● Aim: Write out each line of the listing as it stands, without the images.

<<<<

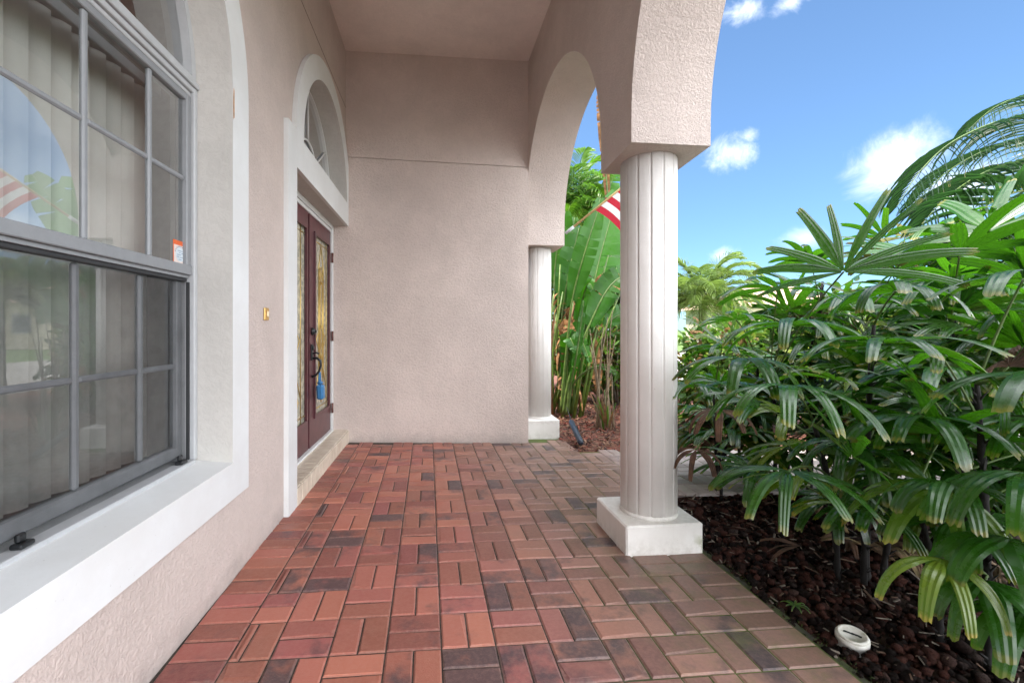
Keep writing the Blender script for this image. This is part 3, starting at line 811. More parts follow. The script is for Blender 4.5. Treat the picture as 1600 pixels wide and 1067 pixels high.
def blade(b, H, d0, side, length, width, droop, age=0, seg=9, ribs=3, taper=.62, rnd=None, stiff=.0, tipcut=True, cup=.10):
    """one strap leaflet from H; ribs pleats run along it"""
    rnd = random.random() if rnd is None else rnd
    p = Vector(H); d = Vector(d0).normalized(); W = Vector(side).normalized(); ds = length/seg
    nc = 2*ribs + 1; vs = []; cols = []; fs = []
    prof = lambda t: (min(1, .16 + t*2.6) if t < .35 else (1 - (t-.35)/.65*(1-taper)))
    tw = random.uniform(-.25, .25)
    for i in range(seg+1):
        t = i/seg
        W2 = (W - d*W.dot(d)).normalized(); Nn = d.cross(W2).normalized()
        W2 = (W2 + Nn*tw*t).normalized(); Nn = d.cross(W2).normalized()
        if Nn.z < 0: Nn = -Nn
        hw = width*.5*prof(t)
        for j in range(nc):
            s_ = -1 + 2*j/(nc-1)
            q = p + W2*(hw*s_) + Nn*((.0022 if j % 2 else 0)*min(1, t*4) - cup*hw*s_*s_)
            if i == seg and tipcut: q += d*(length*random.uniform(-.035, .02) - length*.02*abs(s_))
            vs.append(q); cols.append((t, age, rnd))
        p = p + d*ds
        d = (d + Vector((0, 0, -1))*droop*ds/length*2.0*(.35 + 1.3*t)*(1-stiff)).normalized()
    for j in range(nc-1):
        b.add([vs[i*nc+j+k] for i in range(seg+1) for k in (0, 1)], [(2*i, 2*i+1, 2*i+3, 2*i+2) for i in range(seg)], 0, True, [cols[i*nc] for i in range(seg+1) for k in (0, 1)])

def palmate(b, H, az, n, length, width, pitch=.15, droop=1.0, spread=115, age=0, roll=0, A=None):
    """fan leaf at H, petiole coming from A; az in degrees, direction in which the leaf points"""
    a = R(az); Fd = Vector((math.cos(a)*math.cos(pitch), math.sin(a)*math.cos(pitch), math.sin(pitch)))
    Sd = Vector((-math.sin(a), math.cos(a), 0)); Sd = (Sd + Vector((0, 0, 1))*roll).normalized()
    Sd = (Sd - Fd*Sd.dot(Fd)).normalized()
    for k in range(n):
        ph = R(-spread + 2*spread*(k+.5)/n + random.uniform(-6, 6))
        d = Fd*math.cos(ph) + Sd*math.sin(ph) + Vector((0, 0, .12*random.random()))
        sd = -Fd*math.sin(ph) + Sd*math.cos(ph)
        ln = length*(1 - .22*abs(math.sin(ph*.5)))*random.uniform(.88, 1.08)
        blade(b, Vector(H)+d*.008, d, sd, ln, width*random.uniform(.75, 1.15), droop*random.uniform(.7, 1.35), min(1, age + (random.uniform(.1, .3) if random.random() < .06 else 0)), seg=11, ribs=random.choice((2, 3, 3)))
    if A is not None:
        A = Vector(A); Hv = Vector(H); mid = (A+Hv)/2 + Vector((0, 0, .10*(Hv-A).length))
        pts = [A.lerp(mid, t).lerp(mid.lerp(Hv, t), t) for t in (0, .2, .4, .6, .8, 1)]
        b.tube(pts, [.006, .005, .0045, .004, .004, .0042], 6, 1, True, True, (0, age, .5))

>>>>

● Response:
Keep writing the Blender script for this image. This is part 3, starting at line 811. More parts follow. The script is for Blender 4.5. Treat the picture as 1600 pixels wide and 1067 pixels high.
def blade(b, H, d0, side, length, width, droop, age=0, seg=9, ribs=3, taper=.62, rnd=None, stiff=.0, tipcut=True, cup=.10):
    """one strap leaflet from H; ribs pleats run along it"""
    rnd = random.random() if rnd is None else rnd
    p = Vector(H); d = Vector(d0).normalized(); W = Vector(side).normalized(); ds = length/seg
    nc = 2*ribs + 1; vs = []; cols = []; fs = []
    prof = lambda t: (min(1, .16 + t*2.6) if t < .35 else (1 - (t-.35)/.65*(1-taper)))
    tw = random.uniform(-.25, .25)
    for i in range(seg+1):
        t = i/seg
        W2 = (W - d*W.dot(d)).normalized(); Nn = d.cross(W2).normalized()
        W2 = (W2 + Nn*tw*t).normalized(); Nn = d.cross(W2).normalized()
        if Nn.z < 0: Nn = -Nn
        hw = width*.5*prof(t)
        for j in range(nc):
            s_ = -1 + 2*j/(nc-1)
            q = p + W2*(hw*s_) + Nn*((.0022 if j % 2 else 0)*min(1, t*4) - cup*hw*s_*s_)
            if i == seg and tipcut: q += d*(length*random.uniform(-.035, .02) - length*.02*abs(s_))
            vs.append(q); cols.append((t, age, rnd))
        p = p + d*ds
        d = (d + Vector((0, 0, -1))*droop*ds/length*2.0*(.35 + 1.3*t)*(1-stiff)).normalized()
    for j in range(nc-1):
        b.add([vs[i*nc+j+k] for i in range(seg+1) for k in (0, 1)], [(2*i, 2*i+1, 2*i+3, 2*i+2) for i in range(seg)], 0, True, [cols[i*nc] for i in range(seg+1) for k in (0, 1)])

def palmate(b, H, az, n, length, width, pitch=.15, droop=1.0, spread=115, age=0, roll=0, A=None):
    """fan leaf at H, petiole coming from A; az in degrees, direction in which the leaf points"""
    a = R(az); Fd = Vector((math.cos(a)*math.cos(pitch), math.sin(a)*math.cos(pitch), math.sin(pitch)))
    Sd = Vector((-math.sin(a), math.cos(a), 0)); Sd = (Sd + Vector((0, 0, 1))*roll).normalized()
    Sd = (Sd - Fd*Sd.dot(Fd)).normalized()
    for k in range(n):
        ph = R(-spread + 2*spread*(k+.5)/n + random.uniform(-6, 6))
        d = Fd*math.cos(ph) + Sd*math.sin(ph) + Vector((0, 0, .12*random.random()))
        sd = -Fd*math.sin(ph) + Sd*math.cos(ph)
        ln = length*(1 - .22*abs(math.sin(ph*.5)))*random.uniform(.88, 1.08)
        blade(b, Vector(H)+d*.008, d, sd, ln, width*random.uniform(.75, 1.15), droop*random.uniform(.7, 1.35), min(1, age + (random.uniform(.1, .3) if random.random() < .06 else 0)), seg=11, ribs=random.choice((2, 3, 3)))
    if A is not None:
        A = Vector(A); Hv = Vector(H); mid = (A+Hv)/2 + Vector((0, 0, .10*(Hv-A).length))
        pts = [A.lerp(mid, t).lerp(mid.lerp(Hv, t), t) for t in (0, .2, .4, .6, .8, 1)]
        b.tube(pts, [.006, .005, .0045, .004, .004, .0042], 6, 1, True, True, (0, age, .5))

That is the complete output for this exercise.